Para alumni S-1 Teknik Elektro ITB yang paling terpukul harga dirinya mungkin masih sedikit “terhibur” bahwa MZ, BUKAN alumnus S-1 Teknik Elektro ITB karena dia lulusan S-1 sebuah sekolah tinggi di daerah Bandung Selatan. Tetapi adalah fakta dia telah lulus S-2 bahkan S-3 Teknik Elektro ITB yang kini bernama Sekolah Teknik Elektro dan Informatika (STEI) ITB. Jadi para dosen S-2 dan S-3 ITB tidak bisa cuci tangan begitu saja terhadap siapa pun dan dari perguruan tinggi mana pun mahasiswa S-2 dan S-3 itu berasal.

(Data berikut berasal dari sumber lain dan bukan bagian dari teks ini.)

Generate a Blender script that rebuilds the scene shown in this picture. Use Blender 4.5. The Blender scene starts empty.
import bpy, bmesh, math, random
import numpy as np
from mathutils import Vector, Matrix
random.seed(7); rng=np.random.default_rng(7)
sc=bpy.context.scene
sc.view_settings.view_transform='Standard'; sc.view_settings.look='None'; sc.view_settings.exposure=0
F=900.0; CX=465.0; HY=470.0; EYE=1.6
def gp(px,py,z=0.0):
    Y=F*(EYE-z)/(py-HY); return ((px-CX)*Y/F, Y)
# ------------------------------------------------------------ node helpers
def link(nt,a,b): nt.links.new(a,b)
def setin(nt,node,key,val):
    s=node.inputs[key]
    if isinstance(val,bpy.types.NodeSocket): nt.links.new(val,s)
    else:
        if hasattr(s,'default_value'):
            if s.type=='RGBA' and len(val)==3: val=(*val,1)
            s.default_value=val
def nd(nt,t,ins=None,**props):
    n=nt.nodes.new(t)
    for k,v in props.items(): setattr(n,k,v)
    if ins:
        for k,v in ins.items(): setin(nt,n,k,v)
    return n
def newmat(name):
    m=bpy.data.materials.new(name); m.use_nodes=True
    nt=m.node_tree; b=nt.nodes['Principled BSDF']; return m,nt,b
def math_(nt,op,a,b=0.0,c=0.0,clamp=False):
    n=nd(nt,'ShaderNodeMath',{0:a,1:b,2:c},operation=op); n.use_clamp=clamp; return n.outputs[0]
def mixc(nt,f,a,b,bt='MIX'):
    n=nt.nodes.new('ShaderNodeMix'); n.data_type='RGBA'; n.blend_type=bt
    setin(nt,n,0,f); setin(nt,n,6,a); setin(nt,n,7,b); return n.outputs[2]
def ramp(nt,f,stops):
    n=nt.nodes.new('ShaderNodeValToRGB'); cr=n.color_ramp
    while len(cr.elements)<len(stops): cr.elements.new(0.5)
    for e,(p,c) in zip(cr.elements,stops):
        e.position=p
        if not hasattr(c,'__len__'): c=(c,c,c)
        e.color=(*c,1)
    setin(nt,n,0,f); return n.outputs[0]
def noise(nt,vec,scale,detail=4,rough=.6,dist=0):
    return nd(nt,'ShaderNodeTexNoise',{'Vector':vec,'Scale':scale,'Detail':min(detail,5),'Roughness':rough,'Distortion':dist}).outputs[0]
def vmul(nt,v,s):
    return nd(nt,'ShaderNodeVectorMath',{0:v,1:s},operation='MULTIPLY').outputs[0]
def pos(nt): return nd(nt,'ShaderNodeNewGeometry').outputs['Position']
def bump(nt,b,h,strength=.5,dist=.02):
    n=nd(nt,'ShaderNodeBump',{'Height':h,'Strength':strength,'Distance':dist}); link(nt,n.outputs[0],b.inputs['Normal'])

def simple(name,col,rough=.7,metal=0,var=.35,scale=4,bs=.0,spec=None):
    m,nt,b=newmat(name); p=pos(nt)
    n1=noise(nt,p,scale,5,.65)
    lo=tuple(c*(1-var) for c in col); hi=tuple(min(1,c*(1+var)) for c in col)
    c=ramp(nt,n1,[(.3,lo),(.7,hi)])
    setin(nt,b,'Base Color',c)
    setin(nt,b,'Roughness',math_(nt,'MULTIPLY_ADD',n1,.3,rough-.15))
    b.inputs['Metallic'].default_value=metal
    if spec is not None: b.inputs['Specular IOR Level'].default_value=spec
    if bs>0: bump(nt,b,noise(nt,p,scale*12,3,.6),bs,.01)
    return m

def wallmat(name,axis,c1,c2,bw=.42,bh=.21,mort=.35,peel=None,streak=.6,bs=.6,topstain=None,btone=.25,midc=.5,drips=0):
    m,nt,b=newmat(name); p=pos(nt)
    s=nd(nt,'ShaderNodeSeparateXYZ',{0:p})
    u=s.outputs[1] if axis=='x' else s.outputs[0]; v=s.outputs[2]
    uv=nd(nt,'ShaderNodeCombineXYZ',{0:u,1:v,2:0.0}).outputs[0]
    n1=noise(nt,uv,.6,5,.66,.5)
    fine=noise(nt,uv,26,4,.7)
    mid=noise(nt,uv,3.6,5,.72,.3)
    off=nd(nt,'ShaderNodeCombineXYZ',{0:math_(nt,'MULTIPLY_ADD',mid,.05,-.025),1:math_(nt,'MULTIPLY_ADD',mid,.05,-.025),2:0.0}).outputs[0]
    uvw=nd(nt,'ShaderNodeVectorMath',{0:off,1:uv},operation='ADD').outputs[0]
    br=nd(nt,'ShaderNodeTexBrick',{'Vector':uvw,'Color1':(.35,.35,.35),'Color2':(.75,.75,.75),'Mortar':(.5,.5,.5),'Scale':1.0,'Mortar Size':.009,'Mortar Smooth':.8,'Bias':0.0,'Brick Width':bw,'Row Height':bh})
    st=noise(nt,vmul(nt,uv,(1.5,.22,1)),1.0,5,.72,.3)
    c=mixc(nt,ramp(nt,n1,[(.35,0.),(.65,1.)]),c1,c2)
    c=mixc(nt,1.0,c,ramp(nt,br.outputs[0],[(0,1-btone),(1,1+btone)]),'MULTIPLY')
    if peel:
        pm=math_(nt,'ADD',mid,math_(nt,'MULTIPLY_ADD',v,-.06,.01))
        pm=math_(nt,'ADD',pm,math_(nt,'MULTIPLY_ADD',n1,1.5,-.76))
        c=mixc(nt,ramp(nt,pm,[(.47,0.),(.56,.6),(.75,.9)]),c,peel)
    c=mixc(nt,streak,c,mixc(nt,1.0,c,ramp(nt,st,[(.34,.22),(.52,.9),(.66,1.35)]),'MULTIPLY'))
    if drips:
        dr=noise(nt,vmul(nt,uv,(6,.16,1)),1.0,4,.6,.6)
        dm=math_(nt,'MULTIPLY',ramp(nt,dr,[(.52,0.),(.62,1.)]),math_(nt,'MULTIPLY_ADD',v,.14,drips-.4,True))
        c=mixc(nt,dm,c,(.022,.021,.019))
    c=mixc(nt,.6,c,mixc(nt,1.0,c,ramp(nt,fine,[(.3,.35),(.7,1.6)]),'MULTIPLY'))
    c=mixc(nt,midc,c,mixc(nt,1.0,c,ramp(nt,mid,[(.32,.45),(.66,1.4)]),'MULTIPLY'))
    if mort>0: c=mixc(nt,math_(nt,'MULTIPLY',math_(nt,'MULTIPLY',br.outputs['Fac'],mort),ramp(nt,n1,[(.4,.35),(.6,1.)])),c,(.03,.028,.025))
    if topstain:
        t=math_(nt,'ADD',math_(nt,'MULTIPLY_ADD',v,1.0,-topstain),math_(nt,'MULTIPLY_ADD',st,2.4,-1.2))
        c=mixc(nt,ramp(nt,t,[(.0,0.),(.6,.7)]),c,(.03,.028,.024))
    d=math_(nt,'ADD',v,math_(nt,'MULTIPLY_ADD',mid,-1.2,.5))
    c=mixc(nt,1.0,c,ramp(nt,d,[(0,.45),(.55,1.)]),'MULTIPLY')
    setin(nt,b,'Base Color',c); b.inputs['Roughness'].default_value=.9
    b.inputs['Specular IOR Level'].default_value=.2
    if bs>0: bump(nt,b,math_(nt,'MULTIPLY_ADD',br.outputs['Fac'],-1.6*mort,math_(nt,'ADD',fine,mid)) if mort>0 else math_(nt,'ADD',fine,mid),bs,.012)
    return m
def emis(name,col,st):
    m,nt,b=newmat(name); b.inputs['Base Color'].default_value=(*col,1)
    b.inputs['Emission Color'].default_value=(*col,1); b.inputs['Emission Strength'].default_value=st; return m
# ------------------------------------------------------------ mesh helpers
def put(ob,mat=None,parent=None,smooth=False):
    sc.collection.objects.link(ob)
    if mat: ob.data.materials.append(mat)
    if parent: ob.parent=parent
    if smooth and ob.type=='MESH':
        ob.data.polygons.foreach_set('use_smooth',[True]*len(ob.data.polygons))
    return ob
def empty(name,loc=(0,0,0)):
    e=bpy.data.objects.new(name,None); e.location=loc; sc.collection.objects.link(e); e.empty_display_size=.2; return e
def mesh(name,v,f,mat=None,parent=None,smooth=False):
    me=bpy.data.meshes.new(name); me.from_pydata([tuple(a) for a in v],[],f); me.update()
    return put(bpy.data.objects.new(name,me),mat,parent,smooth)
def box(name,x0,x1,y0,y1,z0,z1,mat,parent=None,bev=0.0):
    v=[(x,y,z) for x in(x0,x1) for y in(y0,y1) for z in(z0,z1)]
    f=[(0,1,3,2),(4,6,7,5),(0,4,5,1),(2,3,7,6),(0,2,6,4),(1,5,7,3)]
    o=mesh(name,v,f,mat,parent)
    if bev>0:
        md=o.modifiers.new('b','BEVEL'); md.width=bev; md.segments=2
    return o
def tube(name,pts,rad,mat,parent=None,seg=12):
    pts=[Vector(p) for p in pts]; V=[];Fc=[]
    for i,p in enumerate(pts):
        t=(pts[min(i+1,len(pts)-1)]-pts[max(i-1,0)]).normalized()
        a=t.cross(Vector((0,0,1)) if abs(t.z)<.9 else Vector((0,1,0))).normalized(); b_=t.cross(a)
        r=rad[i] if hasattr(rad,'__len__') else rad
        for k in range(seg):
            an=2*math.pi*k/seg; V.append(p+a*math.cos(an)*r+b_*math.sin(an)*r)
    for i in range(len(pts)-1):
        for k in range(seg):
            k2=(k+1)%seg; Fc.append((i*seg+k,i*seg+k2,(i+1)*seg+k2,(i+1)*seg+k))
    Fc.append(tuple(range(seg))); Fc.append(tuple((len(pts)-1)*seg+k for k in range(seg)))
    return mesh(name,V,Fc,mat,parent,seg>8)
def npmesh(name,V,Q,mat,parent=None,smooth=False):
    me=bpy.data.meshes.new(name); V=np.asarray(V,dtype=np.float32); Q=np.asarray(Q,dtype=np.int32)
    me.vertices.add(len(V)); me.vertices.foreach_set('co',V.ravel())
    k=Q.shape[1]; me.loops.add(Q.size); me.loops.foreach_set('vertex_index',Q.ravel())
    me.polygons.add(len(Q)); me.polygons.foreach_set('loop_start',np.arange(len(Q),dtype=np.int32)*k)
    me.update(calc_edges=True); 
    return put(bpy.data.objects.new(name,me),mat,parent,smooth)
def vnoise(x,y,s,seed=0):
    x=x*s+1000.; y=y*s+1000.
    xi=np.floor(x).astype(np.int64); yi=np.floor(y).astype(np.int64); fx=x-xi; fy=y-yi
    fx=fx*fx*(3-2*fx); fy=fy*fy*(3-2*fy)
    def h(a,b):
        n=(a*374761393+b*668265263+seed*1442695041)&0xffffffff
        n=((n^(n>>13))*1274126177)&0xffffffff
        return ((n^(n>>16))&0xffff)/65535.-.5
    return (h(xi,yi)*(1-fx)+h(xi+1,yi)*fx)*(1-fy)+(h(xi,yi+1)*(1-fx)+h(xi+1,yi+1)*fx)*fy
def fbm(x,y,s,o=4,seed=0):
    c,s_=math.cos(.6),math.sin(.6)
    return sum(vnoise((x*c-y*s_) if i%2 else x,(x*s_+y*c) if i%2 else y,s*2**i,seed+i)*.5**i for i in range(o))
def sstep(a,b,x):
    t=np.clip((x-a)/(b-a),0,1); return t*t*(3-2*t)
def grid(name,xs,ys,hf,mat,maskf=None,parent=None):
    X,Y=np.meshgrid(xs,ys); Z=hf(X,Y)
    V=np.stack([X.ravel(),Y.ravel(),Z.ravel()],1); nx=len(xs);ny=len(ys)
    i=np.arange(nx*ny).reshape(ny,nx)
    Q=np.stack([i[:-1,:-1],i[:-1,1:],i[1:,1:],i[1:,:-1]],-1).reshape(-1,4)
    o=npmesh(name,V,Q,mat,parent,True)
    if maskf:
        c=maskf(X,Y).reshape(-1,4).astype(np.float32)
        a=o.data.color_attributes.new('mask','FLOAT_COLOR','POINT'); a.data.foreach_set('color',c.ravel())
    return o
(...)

Bahwa MZ melakukan plagiarismenya semasa masih menjadi mahasiswa S-3 STEI ITB tetap adalah fakta civitas academica ITB telah dicemari. Penulis “beruntung” yang pertama kali menerima email pribadi MZ yakni Kamis, 15 April 2010 jam 19.54 dan belakangan pada jam 20.41 ia juga mengirim ke mailist Ikatan Alumni ITB serta terakhir ke detik.com jam 21.54. MZ telah mengakui sepenuhnya atas tindakan plagiarisme atas karya orang lain yakni Siyka Zlatanova berjudul “On 3D Topological Relationships”, yang sudah dipublikasikan dalam 11th International Workshop on Database and Expert System Applications, IEEE terbitan tahun 2000.

Ya, MZ telah mengakui dosanya. Yang terpenting kasus ini hendaknya menjadi yang pertama dan terakhir dalam perjalanan ITB. Seperti adagium terkenal Perancis; “Noblesse Oblige”, civitas academica ITB jangan hanya menikmati semua kebaikan saja, keuntungan saja, bahkan “teraihnya kekuasaan saja” atas nama besar ITB; tetapi juga harus siap dan berjiwa besar dalam memikul tanggungjawab sesulit apa pun terhadap rakyat Indonesia yang telah melahirkannya. Kita harus siap menerima cobaan seberat apa pun.

Civitas academica ITB harus melakukan mawas diri. Kita boleh bersedih atas musibah ini tetapi jangan terus-terusan larut pula dalam kesedihan. Dalam forum IEEE yang memang sangat prestisius masih banyak alumni muda (asli) S-1Teknik Elektro ITB yang menerbitkan karya-karya “Advanced Research” antara lain Khoirul Anwar (JAIST, Japan), Anak Agung Julius (Rensselaer Politechnic Institute, USA), Stephen Prajna (California Institute of Technology at Pasadena, CA, USA), Hendra Nurdin (ANU at Canberra, Australia), Dina Shona Laila (Imperial College London) dan tentu saja dari kalangan dosen muda Teknik Elektro ITB seperti Pekik Dahono.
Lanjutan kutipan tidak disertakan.